The news: The Australian sharemarket is set to open lower, tracking sharp losses on Wall Street after Treasury bond yields spiked on worries that the US government deficit would swell by trillions of dollars if Congress passes President Donald Trump's proposed tax-cut bill.

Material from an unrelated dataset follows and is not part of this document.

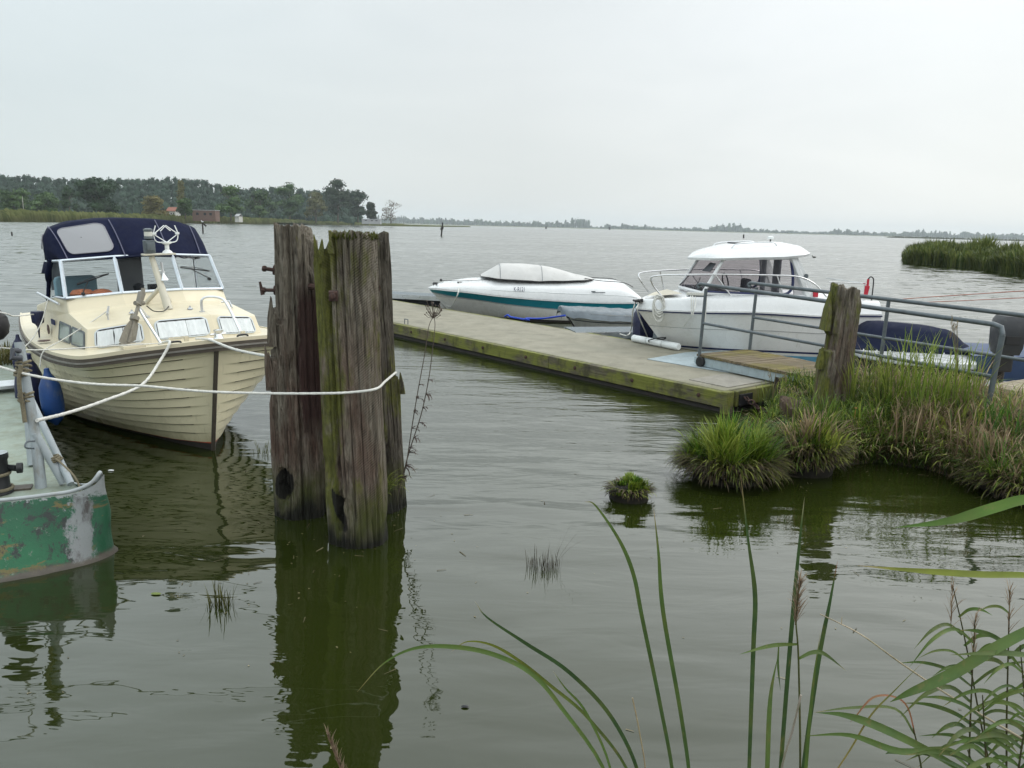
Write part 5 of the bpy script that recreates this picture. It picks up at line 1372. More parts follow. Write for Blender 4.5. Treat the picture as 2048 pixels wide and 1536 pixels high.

The numbers: Updated at 7.25am AEDT:

  • ASX futures: down 82 points or 0.98% at 8,326 points
  • Wall Street: Dow Jones down 1.91%, S&P 500 down 1.61%, Nasdaq down 1.41%
  • Europe: FTSE 100 up 0.06%, CAC 40 down 0.40%, DAX up 0.36%
  • Spot gold: up 0.01% at USD3,314.96 per ounce
  • Oil prices: Brent down 0.96% to USD64.75/bbl, US WTI down 0.74% to USD61.57/bbl
  • AUD: down 0.03% at 64.35 US cents
  • Bitcoin: up 1.24% to USD108,121.30.

The context: All three major US stock indices closed with their biggest daily losses in a month, with analysts worried the Republican bill could add between USD3 trillion ($4.7 trillion) and USD5 trillion to the federal government's $36.2 trillion debt. Earlier, yields rose after soft demand for the Treasury Department's USD16 billion sale of 20-year bonds, with the yield on benchmark US 10-year notes jumping 10.8 basis points to 4.59%. Ten of the 11 S&P 500 sectors fell, with Nvidia, Apple and Tesla among the key losers.

What to watch: Reserve Bank deputy governor Andrew Hauser will speak at the Lowy Institute; earnings from Australian Agricultural Company, Karoon Energy, Ventia Services among others.